**Data section**
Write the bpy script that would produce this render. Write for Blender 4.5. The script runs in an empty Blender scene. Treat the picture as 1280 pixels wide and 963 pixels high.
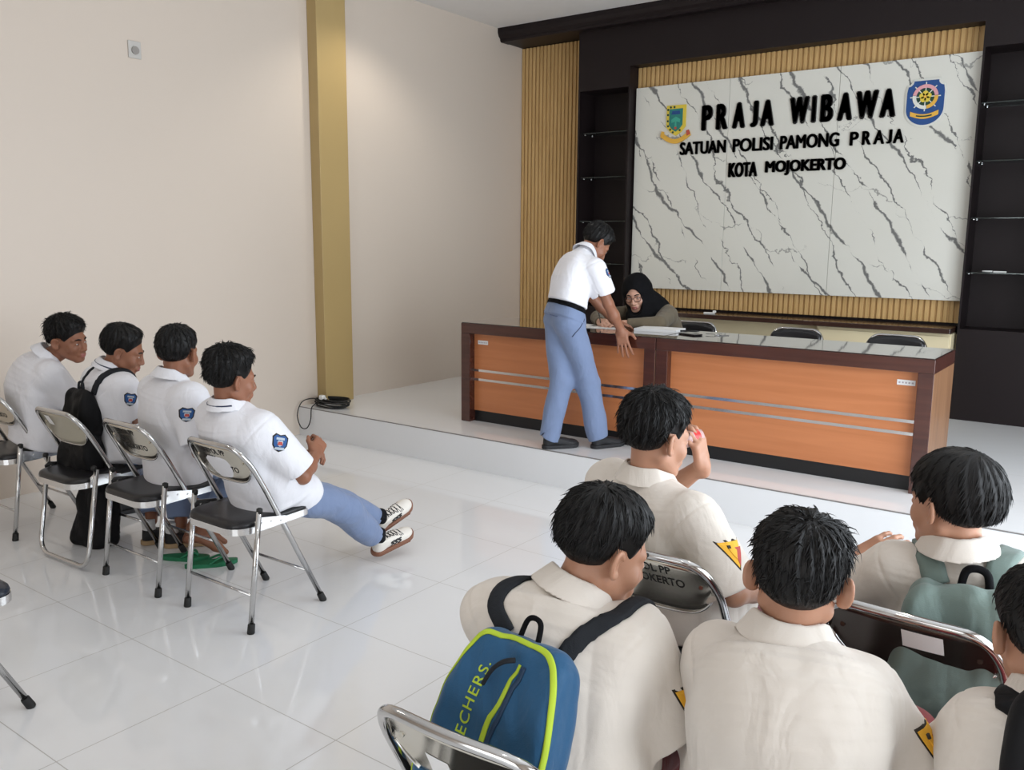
import bpy, bmesh, math, random
import numpy as np
from mathutils import Vector, Matrix

random.seed(7)
SC = bpy.context.scene
COL = SC.collection

# ------------------------------------------------------------------ camera
FPX = 1083.2
YAW, PITCH, ROLL = -0.6325509, 0.1641267, 0.00787782
EYE = Vector((0, 0, 1.6))
def cam_axes():
    cy, sy = math.cos(YAW), math.sin(YAW); cp, sp = math.cos(PITCH), math.sin(PITCH)
    fwd = Vector((sy*cp, cy*cp, -sp)); right = Vector((cy, -sy, 0)); up = right.cross(fwd)
    cr, sr = math.cos(ROLL), math.sin(ROLL)
    return cr*right+sr*up, cr*up-sr*right, fwd
_r, _u, _f = cam_axes()
cd = bpy.data.cameras.new('camera'); cam = bpy.data.objects.new('camera', cd); COL.objects.link(cam)
cd.sensor_width = 36; cd.sensor_fit = 'HORIZONTAL'; cd.lens = FPX*36/1280; cd.clip_start = 0.05
cam.matrix_world = Matrix(((_r.x, _u.x, -_f.x, EYE.x), (_r.y, _u.y, -_f.y, EYE.y), (_r.z, _u.z, -_f.z, EYE.z), (0, 0, 0, 1)))
SC.camera = cam

# ------------------------------------------------------------------ light and exposure
SC.view_settings.view_transform = 'Standard'; SC.view_settings.look = 'None'
SC.view_settings.gamma = 1; SC.view_settings.use_curve_mapping = False
SC.view_settings.exposure = 0.18
W = bpy.data.worlds.new('world'); SC.world = W; W.use_nodes = True
W.node_tree.nodes['Background'].inputs[0].default_value = (0.80, 0.90, 1.0, 1)
W.node_tree.nodes['Background'].inputs[1].default_value = 1.0
def area(name, loc, rot, sx, sy, power, color, spread=180):
    l = bpy.data.lights.new(name, 'AREA'); l.shape = 'RECTANGLE'; l.size = sx; l.size_y = sy
    l.energy = power; l.color = color; l.spread = math.radians(spread)
    o = bpy.data.objects.new(name, l); COL.objects.link(o); o.location = loc; o.rotation_euler = rot
    return o
# daylight through the glazed doors of the right wall and of the rear wall
area('daylight_side', (1.24, 3.4, 1.45), (0, math.radians(90), 0), 2.4, 5.0, 185, (0.86, 0.93, 1.0))
area('daylight_rear', (-0.9, -2.92, 1.45), (math.radians(90), 0, 0), 3.0, 2.4, 42, (1.0, 0.97, 0.94))
# the hall's ceiling lamps
CEIL = 3.73
LAMPS = [(-4.0, 1.0), (-3.6, 4.2), (-1.2, 0.6), (-1.0, 4.2), (-4.85, 5.25)]
LAMP_W = [16, 6, 16, 34, 45]

# ------------------------------------------------------------------ materials
MATS = {}
def mat(name, color, rough=0.5, metal=0.0, noise=0.0, nscale=8.0, bump=0.0, bscale=60.0, spec=0.5, coat=0.0, sheen=0.0, stretch=None, wrinkle=0.0, trans=0.0, ior=1.45, alpha=1.0, emit=None):
    if name in MATS: return MATS[name]
    m = bpy.data.materials.new(name); m.use_nodes = True; MATS[name] = m
    nt = m.node_tree; b = nt.nodes['Principled BSDF']
    c = (*color, 1)
    b.inputs['Base Color'].default_value = c; b.inputs['Roughness'].default_value = rough; b.inputs['Metallic'].default_value = metal
    b.inputs['Specular IOR Level'].default_value = spec; b.inputs['Coat Weight'].default_value = coat
    b.inputs['Sheen Weight'].default_value = sheen; b.inputs['Transmission Weight'].default_value = trans; b.inputs['IOR'].default_value = ior
    b.inputs['Coat Roughness'].default_value = 0.05
    b.inputs['Alpha'].default_value = alpha
    if emit: b.inputs['Emission Color'].default_value = (*emit[:3], 1); b.inputs['Emission Strength'].default_value = emit[3]
    tc = nt.nodes.new('ShaderNodeTexCoord'); mp = nt.nodes.new('ShaderNodeMapping')
    nt.links.new(tc.outputs['Object'], mp.inputs['Vector'])
    if stretch: mp.inputs['Scale'].default_value = stretch
    if noise >= 0:
        n = nt.nodes.new('ShaderNodeTexNoise'); n.inputs['Scale'].default_value = nscale; n.inputs['Detail'].default_value = 4
        nt.links.new(mp.outputs['Vector'], n.inputs['Vector'])
        mx = nt.nodes.new('ShaderNodeMix'); mx.data_type = 'RGBA'
        k = max(noise, 0.015)
        mx.inputs[6].default_value = tuple(min(1, v*(1-k)) for v in color)+(1,); mx.inputs[7].default_value = tuple(min(1, v*(1+k)) for v in color)+(1,)
        nt.links.new(n.outputs['Fac'], mx.inputs[0]); nt.links.new(mx.outputs[2], b.inputs['Base Color'])
    prev = None
    if wrinkle > 0:
        n3 = nt.nodes.new('ShaderNodeTexNoise'); n3.inputs['Scale'].default_value = 11; n3.inputs['Detail'].default_value = 3; n3.inputs['Roughness'].default_value = 0.45; n3.inputs['Distortion'].default_value = 0.9
        m3 = nt.nodes.new('ShaderNodeMapping'); m3.inputs['Scale'].default_value = (1, 1, 0.55); nt.links.new(tc.outputs['Object'], m3.inputs['Vector']); nt.links.new(m3.outputs['Vector'], n3.inputs['Vector'])
        b3 = nt.nodes.new('ShaderNodeBump'); b3.inputs['Strength'].default_value = wrinkle; b3.inputs['Distance'].default_value = 0.03
        nt.links.new(n3.outputs['Fac'], b3.inputs['Height']); nt.links.new(b3.outputs['Normal'], b.inputs['Normal']); prev = b3
    if bump > 0:
        n2 = nt.nodes.new('ShaderNodeTexNoise'); n2.inputs['Scale'].default_value = bscale; n2.inputs['Detail'].default_value = 3
        nt.links.new(mp.outputs['Vector'], n2.inputs['Vector'])
        bp = nt.nodes.new('ShaderNodeBump'); bp.inputs['Strength'].default_value = bump; bp.inputs['Distance'].default_value = 0.003
        nt.links.new(n2.outputs['Fac'], bp.inputs['Height']); nt.links.new(bp.outputs['Normal'], b.inputs['Normal'])
        if prev: nt.links.new(prev.outputs['Normal'], bp.inputs['Normal'])
    return m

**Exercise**
Extract all the data above exactly, excluding every picture.

**Result below**
Write the bpy script that would produce this render. Write for Blender 4.5. The script runs in an empty Blender scene. Treat the picture as 1280 pixels wide and 963 pixels high.
import bpy, bmesh, math, random
import numpy as np
from mathutils import Vector, Matrix

random.seed(7)
SC = bpy.context.scene
COL = SC.collection

# ------------------------------------------------------------------ camera
FPX = 1083.2
YAW, PITCH, ROLL = -0.6325509, 0.1641267, 0.00787782
EYE = Vector((0, 0, 1.6))
def cam_axes():
    cy, sy = math.cos(YAW), math.sin(YAW); cp, sp = math.cos(PITCH), math.sin(PITCH)
    fwd = Vector((sy*cp, cy*cp, -sp)); right = Vector((cy, -sy, 0)); up = right.cross(fwd)
    cr, sr = math.cos(ROLL), math.sin(ROLL)
    return cr*right+sr*up, cr*up-sr*right, fwd
_r, _u, _f = cam_axes()
cd = bpy.data.cameras.new('camera'); cam = bpy.data.objects.new('camera', cd); COL.objects.link(cam)
cd.sensor_width = 36; cd.sensor_fit = 'HORIZONTAL'; cd.lens = FPX*36/1280; cd.clip_start = 0.05
cam.matrix_world = Matrix(((_r.x, _u.x, -_f.x, EYE.x), (_r.y, _u.y, -_f.y, EYE.y), (_r.z, _u.z, -_f.z, EYE.z), (0, 0, 0, 1)))
SC.camera = cam

# ------------------------------------------------------------------ light and exposure
SC.view_settings.view_transform = 'Standard'; SC.view_settings.look = 'None'
SC.view_settings.gamma = 1; SC.view_settings.use_curve_mapping = False
SC.view_settings.exposure = 0.18
W = bpy.data.worlds.new('world'); SC.world = W; W.use_nodes = True
W.node_tree.nodes['Background'].inputs[0].default_value = (0.80, 0.90, 1.0, 1)
W.node_tree.nodes['Background'].inputs[1].default_value = 1.0
def area(name, loc, rot, sx, sy, power, color, spread=180):
    l = bpy.data.lights.new(name, 'AREA'); l.shape = 'RECTANGLE'; l.size = sx; l.size_y = sy
    l.energy = power; l.color = color; l.spread = math.radians(spread)
    o = bpy.data.objects.new(name, l); COL.objects.link(o); o.location = loc; o.rotation_euler = rot
    return o
# daylight through the glazed doors of the right wall and of the rear wall
area('daylight_side', (1.24, 3.4, 1.45), (0, math.radians(90), 0), 2.4, 5.0, 185, (0.86, 0.93, 1.0))
area('daylight_rear', (-0.9, -2.92, 1.45), (math.radians(90), 0, 0), 3.0, 2.4, 42, (1.0, 0.97, 0.94))
# the hall's ceiling lamps
CEIL = 3.73
LAMPS = [(-4.0, 1.0), (-3.6, 4.2), (-1.2, 0.6), (-1.0, 4.2), (-4.85, 5.25)]
LAMP_W = [16, 6, 16, 34, 45]

# ------------------------------------------------------------------ materials
MATS = {}
def mat(name, color, rough=0.5, metal=0.0, noise=0.0, nscale=8.0, bump=0.0, bscale=60.0, spec=0.5, coat=0.0, sheen=0.0, stretch=None, wrinkle=0.0, trans=0.0, ior=1.45, alpha=1.0, emit=None):
    if name in MATS: return MATS[name]
    m = bpy.data.materials.new(name); m.use_nodes = True; MATS[name] = m
    nt = m.node_tree; b = nt.nodes['Principled BSDF']
    c = (*color, 1)
    b.inputs['Base Color'].default_value = c; b.inputs['Roughness'].default_value = rough; b.inputs['Metallic'].default_value = metal
    b.inputs['Specular IOR Level'].default_value = spec; b.inputs['Coat Weight'].default_value = coat
    b.inputs['Sheen Weight'].default_value = sheen; b.inputs['Transmission Weight'].default_value = trans; b.inputs['IOR'].default_value = ior
    b.inputs['Coat Roughness'].default_value = 0.05
    b.inputs['Alpha'].default_value = alpha
    if emit: b.inputs['Emission Color'].default_value = (*emit[:3], 1); b.inputs['Emission Strength'].default_value = emit[3]
    tc = nt.nodes.new('ShaderNodeTexCoord'); mp = nt.nodes.new('ShaderNodeMapping')
    nt.links.new(tc.outputs['Object'], mp.inputs['Vector'])
    if stretch: mp.inputs['Scale'].default_value = stretch
    if noise >= 0:
        n = nt.nodes.new('ShaderNodeTexNoise'); n.inputs['Scale'].default_value = nscale; n.inputs['Detail'].default_value = 4
        nt.links.new(mp.outputs['Vector'], n.inputs['Vector'])
        mx = nt.nodes.new('ShaderNodeMix'); mx.data_type = 'RGBA'
        k = max(noise, 0.015)
        mx.inputs[6].default_value = tuple(min(1, v*(1-k)) for v in color)+(1,); mx.inputs[7].default_value = tuple(min(1, v*(1+k)) for v in color)+(1,)
        nt.links.new(n.outputs['Fac'], mx.inputs[0]); nt.links.new(mx.outputs[2], b.inputs['Base Color'])
    prev = None
    if wrinkle > 0:
        n3 = nt.nodes.new('ShaderNodeTexNoise'); n3.inputs['Scale'].default_value = 11; n3.inputs['Detail'].default_value = 3; n3.inputs['Roughness'].default_value = 0.45; n3.inputs['Distortion'].default_value = 0.9
        m3 = nt.nodes.new('ShaderNodeMapping'); m3.inputs['Scale'].default_value = (1, 1, 0.55); nt.links.new(tc.outputs['Object'], m3.inputs['Vector']); nt.links.new(m3.outputs['Vector'], n3.inputs['Vector'])
        b3 = nt.nodes.new('ShaderNodeBump'); b3.inputs['Strength'].default_value = wrinkle; b3.inputs['Distance'].default_value = 0.03
        nt.links.new(n3.outputs['Fac'], b3.inputs['Height']); nt.links.new(b3.outputs['Normal'], b.inputs['Normal']); prev = b3
    if bump > 0:
        n2 = nt.nodes.new('ShaderNodeTexNoise'); n2.inputs['Scale'].default_value = bscale; n2.inputs['Detail'].default_value = 3
        nt.links.new(mp.outputs['Vector'], n2.inputs['Vector'])
        bp = nt.nodes.new('ShaderNodeBump'); bp.inputs['Strength'].default_value = bump; bp.inputs['Distance'].default_value = 0.003
        nt.links.new(n2.outputs['Fac'], bp.inputs['Height']); nt.links.new(bp.outputs['Normal'], b.inputs['Normal'])
        if prev: nt.links.new(prev.outputs['Normal'], bp.inputs['Normal'])
    return m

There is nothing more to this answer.